Ignorance never brought freedom to anyone, for ignorance is slavery's most potent tool, whereas spiritual understanding is always freedom. Had the man in the parable of the Master understood the dangers of an empty house, he might have filled it so full of the angels of His presence that no other claim to life or intelligence could have found entrance. The lesson of his experience has, however, come down to us through the centuries for our protection. The darkness of envy, rivalry, hatred, opposition to the Christ, scholasticism, and diabolism are ruled out by divine Love's illumination.
How different might have been Judas' life history had he kept the evil influence from finding lodgment in his consciousness! At some time there must have been a glimpse of the true purpose of the Christ, otherwise he would never have followed Jesus; but he allowed the evil beliefs so to gain ascendancy in his thought that they claimed to occupy all the available space, and before he came to his self-imposed suicide, he had surely illustrated the statement that "the last state of that man is worse than the first."

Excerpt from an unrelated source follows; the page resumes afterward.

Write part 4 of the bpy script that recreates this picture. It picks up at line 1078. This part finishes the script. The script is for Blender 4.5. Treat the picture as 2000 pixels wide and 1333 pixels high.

Looking around us to the larger thought of the world consciousness, one is constrained to realize that the world generally has had to prove that it could hold its ground after taking a forward step. A nation, endeavoring to sweep from its midst the noxious odors of intoxication, failed to put in their place the glory of God, and the resultant reversal requires that its efforts toward cleanliness be proved again. Thus one sees the dangers of empty thinking. How wonderfully the great Teacher left behind him signposts pointing the way! His illustrations and parables illumine the path of all mankind just as rapidly as mankind gains the spiritual message in each one. And, if the search is earnestly pursued, a glorious activity will result.
The prayer of the righteous man, after his first conscious knowledge of his heavenly Father's dearness, may well include a constant effort to keep his mental household swept and garnished for the appearing of the Christ. Then, keeping his house filled with the ever-presence of good will prove true the Revelator's vision, "And there shall in no wise enter into it any thing that defileth, neither whatsoever worketh abomination, or maketh a lie: but they which are written in the Lamb's book of life."